The tenth month was called Bear Moon (roughly equivalent to December), and it went by in a slower pace, with the men sill spending their time in hunting concentrated activities but on a smaller scale. No notable feasts were held through this time of the year.

The eleventh month, called Cold Meal (roughly equivalent to January) was dedicated to hunt of geese, ducks and other water fowl.

The twelve month was called Chestnut Moon (roughly equivalent to February). Not much had been done in the way of ensuring community’s wellbeing through this coldest time of the year, with chestnuts and other edible seed collected and stored quite a few moons before.

The last thirteenth moon was called Nut Moon (to round the Moon Calendar’s year up). At this time of the year indeed nuts were broken to make breads mixed with corn meal.

And then, it was back to the beginning of spring and the happy celebration of the awakening season and the new round of the calendar yearly activities.

An excerpt from “Dark Before Dawn“, The Mound Builders Series, book #1.

Word of the battle at the town whose name she didn’t even remember reached Serpent Mound just as the harvest ceremony she found alien and strange had ended for good.

Relieved to have the dismal gathering at a dismal square they called a “plaza” over and done with, Tehale was just about to retire to the so-called “grand house,” which was nothing but a significantly larger cabin than the rest, even if situated on a one-story mound with stairs, when a sweating man with worn looks burst into the square, startling everyone, making the crowds murmur in alarm.
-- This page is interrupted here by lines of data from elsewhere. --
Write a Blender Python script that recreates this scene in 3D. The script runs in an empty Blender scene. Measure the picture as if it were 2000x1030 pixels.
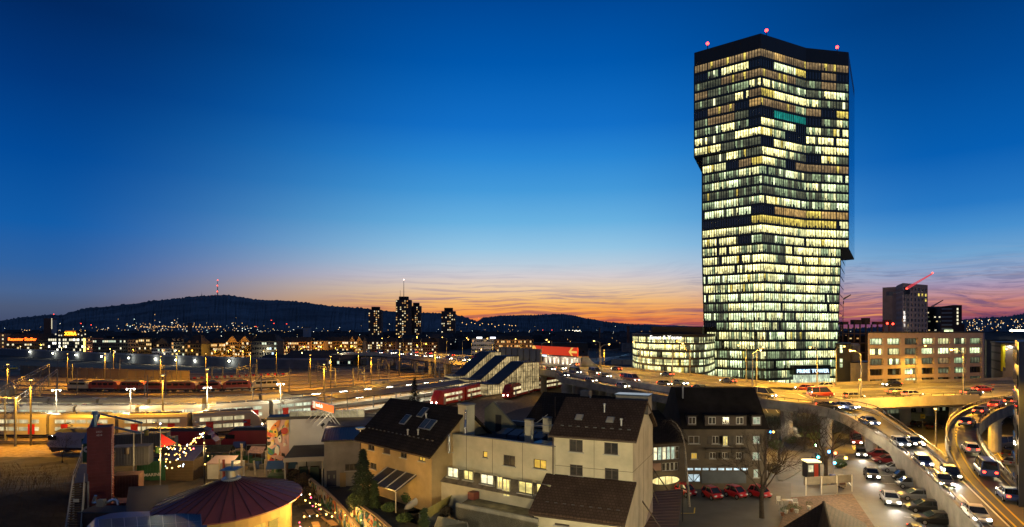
import bpy, math, random
from mathutils import Matrix, Vector
R = math.radians
sc = bpy.context.scene
col = sc.collection
H = 22.0           # camera height over the rail yard
F = 1200.0         # focal length in photograph pixels (photograph 2000 wide)
HZ = 645.0         # horizon row

# ------------------------------------------------------------------ camera
cam_data = bpy.data.cameras.new("camera")
cam_data.sensor_width = 36.0
cam_data.lens = 36.0 * F / 2000.0
cam_data.shift_y = (HZ - 515.0) / 2000.0
cam_data.clip_start = 0.5
cam_data.clip_end = 40000.0
cam = bpy.data.objects.new("camera", cam_data)
cam.location = (0, 0, H)
cam.rotation_euler = (R(90), 0, 0)
col.objects.link(cam)
sc.camera = cam

sc.view_settings.view_transform = 'Standard'
sc.view_settings.look = 'None'
sc.view_settings.exposure = 0.0
sc.view_settings.gamma = 1.0
sc.cycles.use_denoising = True
sc.cycles.max_bounces = 4
sc.cycles.diffuse_bounces = 2
sc.cycles.glossy_bounces = 3
sc.cycles.transmission_bounces = 2
sc.cycles.sample_clamp_indirect = 3.0
sc.cycles.use_light_tree = True

def lin(r, g, b):
    f = lambda c: (c / 255 / 12.92) if c / 255 <= 0.04045 else ((c / 255 + 0.055) / 1.055) ** 2.4
    return (f(r), f(g), f(b), 1.0)

# ------------------------------------------------------------------ sky (dusk, sun already set)
world = bpy.data.worlds.new("World")
sc.world = world
world.use_nodes = True
wn = world.node_tree
wn.nodes.clear()

class NT:
    """small helper for building node trees"""
    def __init__(s, nt): s.nt = nt
    def new(s, t, **k):
        n = s.nt.nodes.new(t)
        for a, b in k.items(): setattr(n, a, b)
        return n
    def link(s, a, b): s.nt.links.new(a, b)
    def put(s, sock, v):
        if hasattr(v, 'is_linked') or hasattr(v, 'links'): s.link(v, sock)
        else: sock.default_value = v
    def math(s, op, a, b=None, c=None, clamp=False):
        n = s.new('ShaderNodeMath', operation=op); n.use_clamp = clamp
        s.put(n.inputs[0], a)
        if b is not None: s.put(n.inputs[1], b)
        if c is not None: s.put(n.inputs[2], c)
        return n.outputs[0]
    def step(s, x, a, b):
        n = s.new('ShaderNodeMapRange', interpolation_type='SMOOTHSTEP'); n.clamp = True
        s.put(n.inputs['Value'], x)
        n.inputs['From Min'].default_value = a; n.inputs['From Max'].default_value = b
        return n.outputs['Result']
    def ramp(s, x, stops, interp='LINEAR'):
        n = s.new('ShaderNodeValToRGB'); cr = n.color_ramp; cr.interpolation = interp
        while len(cr.elements) < len(stops): cr.elements.new(0.5)
        for e, (p, c) in zip(cr.elements, stops): e.position = p; e.color = c
        s.put(n.inputs[0], x)
        return n.outputs[0]
    def mix(s, f, a, b, mode='MIX'):
        n = s.new('ShaderNodeMix', data_type='RGBA', blend_type=mode); n.clamp_factor = True
        s.put(n.inputs[0], f); s.put(n.inputs[6], a); s.put(n.inputs[7], b)
        return n.outputs[2]
    def xyz(s, a, b, c):
        n = s.new('ShaderNodeCombineXYZ')
        for i, v in enumerate((a, b, c)): s.put(n.inputs[i], v)
        return n.outputs[0]
    def noise(s, vec, scale, detail=3, rough=0.5, dist=0.0):
        n = s.new('ShaderNodeTexNoise'); s.link(vec, n.inputs['Vector'])
        n.inputs['Scale'].default_value = scale; n.inputs['Detail'].default_value = detail
        n.inputs['Roughness'].default_value = rough; n.inputs['Distortion'].default_value = dist
        return n.outputs['Fac']

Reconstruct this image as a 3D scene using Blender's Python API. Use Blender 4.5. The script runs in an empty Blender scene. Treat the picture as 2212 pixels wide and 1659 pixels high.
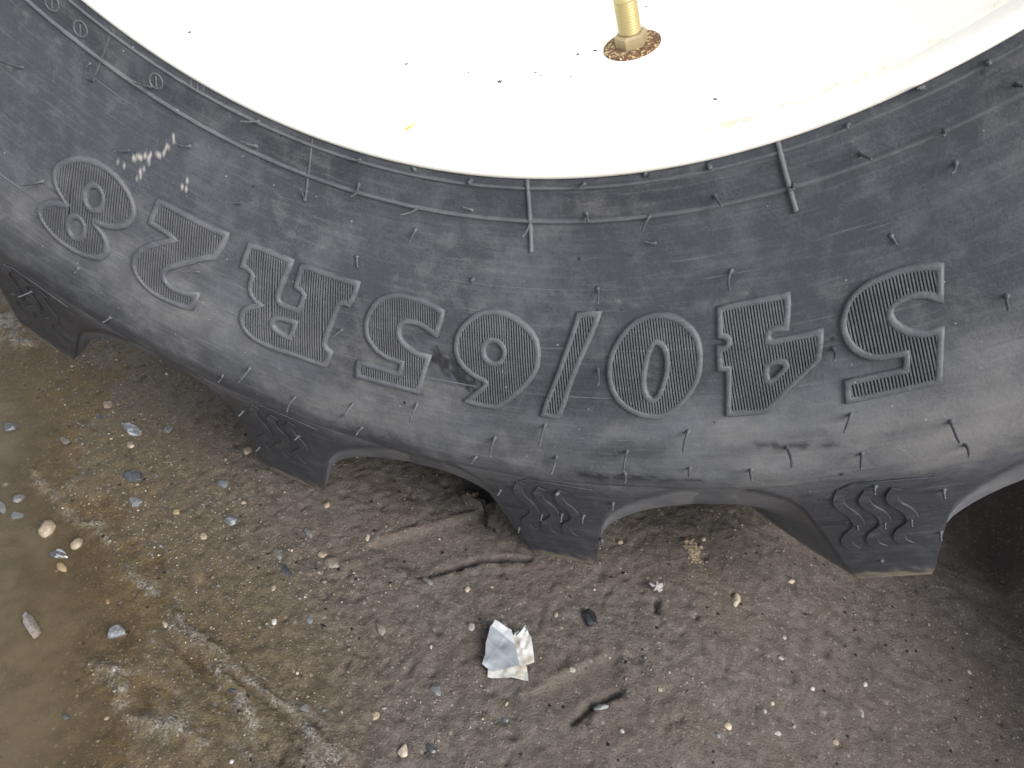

They were jumpy, those people, her new so-called subjects, or rather, country-folk, even though she preferred not to think of them in such terms, a temporary dweller of this place that she was, until summoned back to great city, having proven her worth in the eyes of her revered aunt, the Female Sun. Ever afraid of the northern barbarians, those people would watch their river and everyone who was approaching it with its current, but the messenger apparently came from the south. A small consolation in light of his news. Apparently, the mysterious raiders did not always sail with the current. Or maybe they used rivers others than this northern watershed.

As though it mattered, she thought, rolling her eyes and snorting quietly, mainly to herself. This town had walls, even if not as sturdy or high as the wall separating Quachil Thecou from the Great River. Still, to invade such a place should be difficult, should it not? But those people went into a fit of panic, stupid storage room mice that they were.

“What is happening?” the women around her murmured, unimportant local nobility, the ruler’s several wives and other female relatives. “How did this man dare to burst in here like that?”

As though their pitiful festival was a ceremony upon the Grand Plaza of Quachil Thecou, with thousands men and women crowding it from every direction and dazzlingly dressed priests and royalty pontificating and paying respects to the gods. Here, in the meager shadow of the Serpent Mound, grand ceremonies meant a few hundreds of locals crowding the dismal square facing their dismal pair of mounds, not even offering before the only remarkable construction this petty settlement had, the long serpent-like earthwork stretching outside the protection of the wall. Stupid and unworthy.

Tehale ground her teeth and proceeded to ignore her fellow womenfolk, drawing from her experience back in the female hall of the lower terrace, a mere memory of which was enough to twist her stomach painfully and bring annoying wetness to her eyes.